● SHORT PROBLEM: Find, in the records below, the line that contains "Model this scene" and the line that contains "random.seed(7)". Copy those two lines and everything between them exactly, but not the pictures.

-- RECORDS TO PROCESS start --

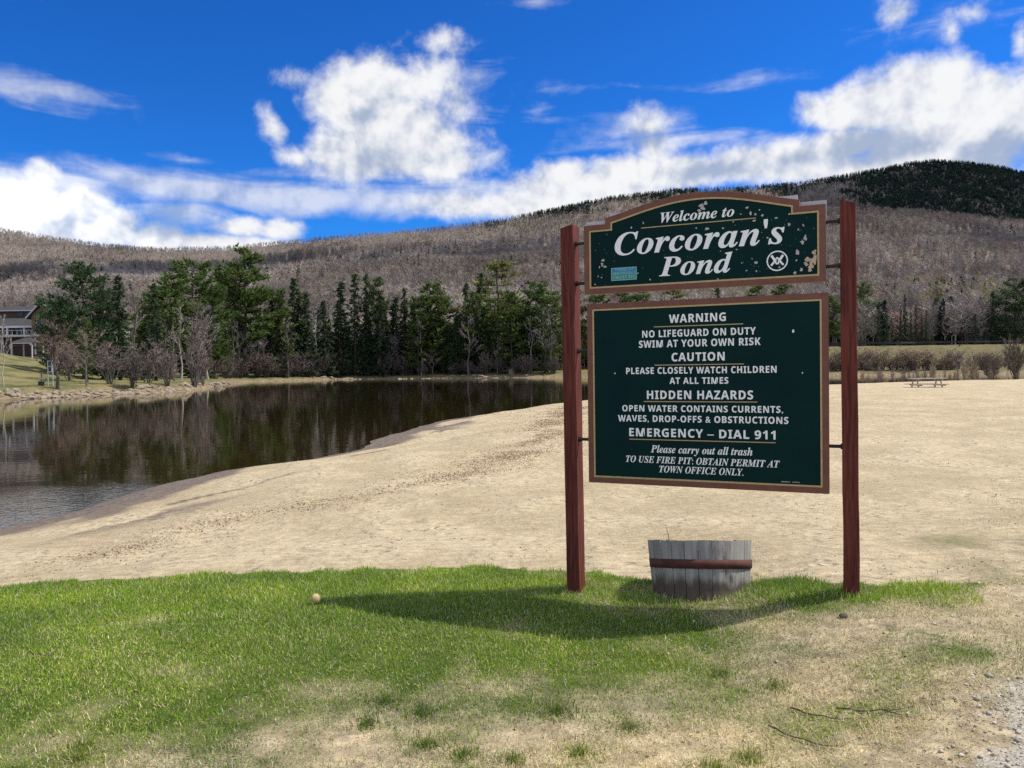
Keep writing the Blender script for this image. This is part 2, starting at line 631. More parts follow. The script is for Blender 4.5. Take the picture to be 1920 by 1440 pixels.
# ground material of the near side: lawn soil and straw, sand, wet sand, gravel
m_near, t, b = new_mat("near_ground")
v = objcoord(t)
aL, aG, aW, aV = (N(attr(t, k).outputs['Fac']) for k in ('lawn', 'green', 'wet', 'gravel'))
fine, mid, big = noise3(v, 90, 4, .7), noise3(v, 9, 5, .6), noise3(v, .9, 4, .55)
vs = objcoord(t, (.8, 2.6, 1))
streak = noise3(vs, 4.2, 7, .68, .4)
sand = mixc((big * .65 + mid * .35).ramp(.38, .62), (.43, .355, .228), (.56, .472, .318))
sand = mixc(streak.ramp(.54, .68) * .55, sand, (.33, .25, .16))
sand = mixc(fine.ramp(.62, .8) * .08, sand, (.28, .21, .14))
wetc = mixc(mid.ramp(.35, .65), (.155, .125, .10), (.225, .18, .14))
sand = mixc((aW + (mid - .5) * .55).ramp(.30, .60), sand, wetc)
soil = mixc(mid.ramp(.35, .65), (.38, .31, .20), (.56, .47, .31))
soil = mixc(fine.ramp(.5, .75) * .6, soil, (.12, .095, .06))
turf = mixc(mid.ramp(.3, .7), (.055, .085, .018), (.10, .13, .03))
lawn_c = mixc((aG * 1.15 - .1).clamp(), soil, turf)
grv = mixc(fine.ramp(.42, .62), (.36, .33, .28), (.62, .57, .49))
lawn_c = mixc((aV + (mid - .5) * .7).ramp(.4, .7), lawn_c, grv)
setc(t, b.inputs['Base Color'], mixc((aL + (mid - .5) * .4).ramp(.35, .65), sand, lawn_c))
b.inputs['Specular IOR Level'].default_value = 0.15
setc(t, b.inputs['Roughness'], 0.95 - aW * 0.35)
vor = node(t, 'ShaderNodeTexVoronoi', feature='SMOOTH_F1')
vor.inputs['Scale'].default_value = 3.4
vor.inputs['Smoothness'].default_value = .35
wv = node(t, 'ShaderNodeVectorMath', operation='ADD')
t.links.new(vs, wv.inputs[0])
wn_ = node(t, 'ShaderNodeTexNoise')
wn_.inputs['Scale'].default_value = 2.0
t.links.new(v, wn_.inputs['Vector'])
t.links.new(wn_.outputs['Color'], wv.inputs[1])
t.links.new(wv.outputs[0], vor.inputs['Vector'])
dent = N(vor.outputs['Distance'])
bumpy = streak * 1.0 + mid * .7 + fine * .05 + dent.ramp(.10, .45) * .7 * big.ramp(.46, .62)
add_bump(t, b, bumpy, .78, .10)

m_far, t, b = new_mat("far_ground")
v = objcoord(t)
sh = N(attr(t, 'shore').outputs['Fac'])
g1, g2 = noise3(v, .35, 5, .6), noise3(v, 2.2, 4, .6)
gr = mixc(g1.ramp(.38, .6), (.10, .115, .042), (.20, .175, .085))
gr = mixc(g2.ramp(.5, .75) * .5, gr, (.16, .12, .07))
sx_ = node(t, 'ShaderNodeSeparateXYZ')
t.links.new(v, sx_.inputs[0])
gr = mixc(N(sx_.outputs[0]).ramp(15.0, 30.0) * .75, gr, mixc(g2.ramp(.35, .65), (.115, .095, .055), (.175, .15, .085)))    # rough dead grass on the embankment
bank = mixc(g2.ramp(.35, .65), (.12, .085, .055), (.30, .25, .17))
setc(t, b.inputs['Base Color'], mixc((sh + (g2 - .5) * 3).ramp(.8, 2.6), bank, gr))
b.inputs['Roughness'].default_value = .95
b.inputs['Specular IOR Level'].default_value = .1
add_bump(t, b, g2, .6, .3)

m_hill, t, b = new_mat("hill_floor")
v = objcoord(t)
setc(t, b.inputs['Base Color'], mixc(noise3(v, .02, 6, .65).ramp(.35, .65), (.16, .138, .12), (.215, .185, .16)))
b.inputs['Roughness'].default_value = 1.0
b.inputs['Specular IOR Level'].default_value = 0.0
add_bump(t, b, noise3(v, .12, 5, .65), .8, 5.0)

sub_sheet("lawn", is_lawn, m_near)
sub_sheet("beach", is_beach, m_near)
sub_sheet("ground", is_far, m_far)
sub_sheet("hills", is_hill, m_hill)

# water
m_water, t, b = new_mat("pond_water")
c = node(t, 'ShaderNodeTexCoord')
mp = node(t, 'ShaderNodeMapping')
mp.inputs['Scale'].default_value = (1.0, 1.6, 1.0)
mp.inputs['Rotation'].default_value = (0, 0, .5)
t.links.new(c.outputs['Object'], mp.inputs[0])
w1, w2 = noise3(mp.outputs[0], 1.1, 3, .5), noise3(mp.outputs[0], 7.0, 3, .55, .4)
mb_ = node(t, 'ShaderNodeMapping')
mb_.inputs['Scale'].default_value = (1 / 1.9, 1 / 3.6, 1)
t.links.new(c.outputs['Object'], mb_.inputs[0])
dd = node(t, 'ShaderNodeVectorMath', operation='DISTANCE')
t.links.new(mb_.outputs[0], dd.inputs[0])
dd.inputs[1].default_value = (-7.5 / 1.9, 11.0 / 3.6, 0)
breeze = (N(dd.outputs['Value']) + (w1 - .5) * .7).ramp(1.25, .55)
hgt = w1 * .0030 + w2 * (breeze * .0042 + .0001)
bp = node(t, 'ShaderNodeBump')
bp.inputs['Strength'].default_value = 1.0
bp.inputs['Distance'].default_value = 1.0
t.links.new(hgt.v, bp.inputs['Height'])
t.links.new(bp.outputs[0], b.inputs['Normal'])
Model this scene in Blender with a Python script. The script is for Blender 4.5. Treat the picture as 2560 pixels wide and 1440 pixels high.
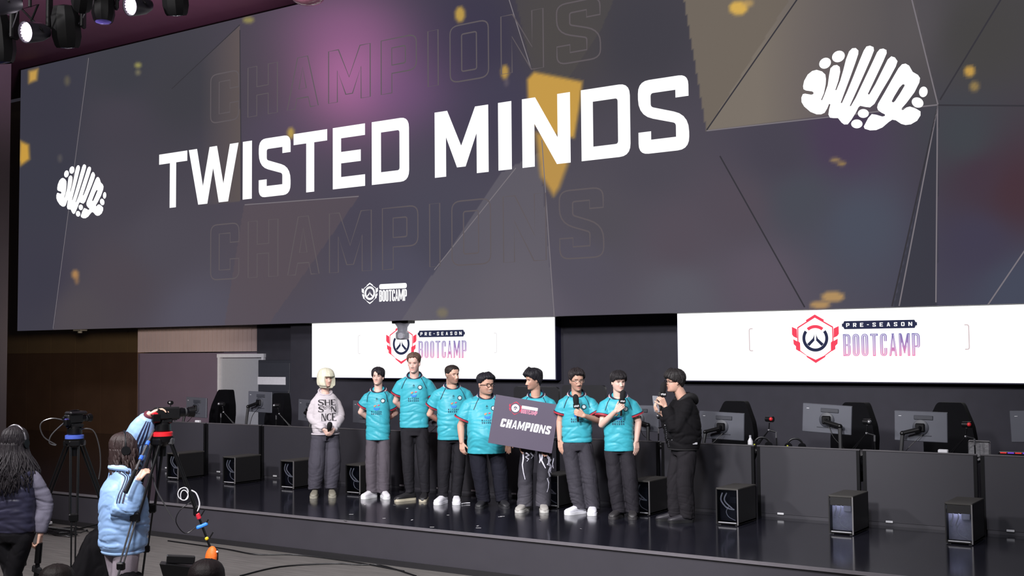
import bpy, bmesh, math, random
import numpy as np
from mathutils import Vector, Matrix, Euler, noise, geometry
from mathutils.bvhtree import BVHTree
for o in list(bpy.data.objects): bpy.data.objects.remove(o)
SC = bpy.context.scene; COL = SC.collection
R = math.radians; PI = math.pi
random.seed(7)

# ------------------------------------------------------------ camera, world, lights, exposure
def cam_axes(yaw, pitch, roll):
    a, p, r = R(yaw), R(pitch), R(roll)
    fw = Vector((-math.sin(a)*math.cos(p), math.cos(a)*math.cos(p), math.sin(p)))
    rt = Vector((math.cos(a), math.sin(a), 0)); up = rt.cross(fw)
    return math.cos(r)*rt-math.sin(r)*up, math.sin(r)*rt+math.cos(r)*up, fw
CR, CU, CF = cam_axes(33.9, 3.04, .5)
CO = Vector((0, 0, 2.34)); FPX = 2900.0
cd = bpy.data.cameras.new('camera'); cam = bpy.data.objects.new('camera', cd); COL.objects.link(cam)
cam.matrix_world = Matrix(((CR.x, CU.x, -CF.x, CO.x), (CR.y, CU.y, -CF.y, CO.y), (CR.z, CU.z, -CF.z, CO.z), (0, 0, 0, 1)))
cd.sensor_width = 36; cd.lens = 36*FPX/2560; cd.clip_end = 200
SC.camera = cam
SC.view_settings.view_transform = 'Standard'; SC.view_settings.look = 'None'
SC.view_settings.exposure = 0.0; SC.view_settings.gamma = 1.0; SC.view_settings.use_curve_mapping = False
W = bpy.data.worlds.new('hall'); SC.world = W; W.use_nodes = True
bg = W.node_tree.nodes['Background']; bg.inputs[0].default_value = (.62, .58, .75, 1); bg.inputs[1].default_value = .035

def lamp(name, kind, loc, tgt, power, color=(1, 1, 1), size=.3, angle=60, blend=.4):
    l = bpy.data.lights.new(name, kind); l.energy = power; l.color = color
    if kind == 'SPOT': l.spot_size = R(angle); l.spot_blend = blend; l.shadow_soft_size = size
    if kind == 'AREA': l.shape = 'DISK'; l.size = size
    o = bpy.data.objects.new(name, l); COL.objects.link(o); o.location = loc
    o.rotation_euler = (Vector(tgt)-Vector(loc)).to_track_quat('-Z', 'Y').to_euler()
    return o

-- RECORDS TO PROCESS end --

● EXERCISE SOLUTION:
Model this scene in Blender with a Python script. The script is for Blender 4.5. Treat the picture as 2560 pixels wide and 1440 pixels high.
import bpy, bmesh, math, random
import numpy as np
from mathutils import Vector, Matrix, Euler, noise, geometry
from mathutils.bvhtree import BVHTree
for o in list(bpy.data.objects): bpy.data.objects.remove(o)
SC = bpy.context.scene; COL = SC.collection
R = math.radians; PI = math.pi
random.seed(7)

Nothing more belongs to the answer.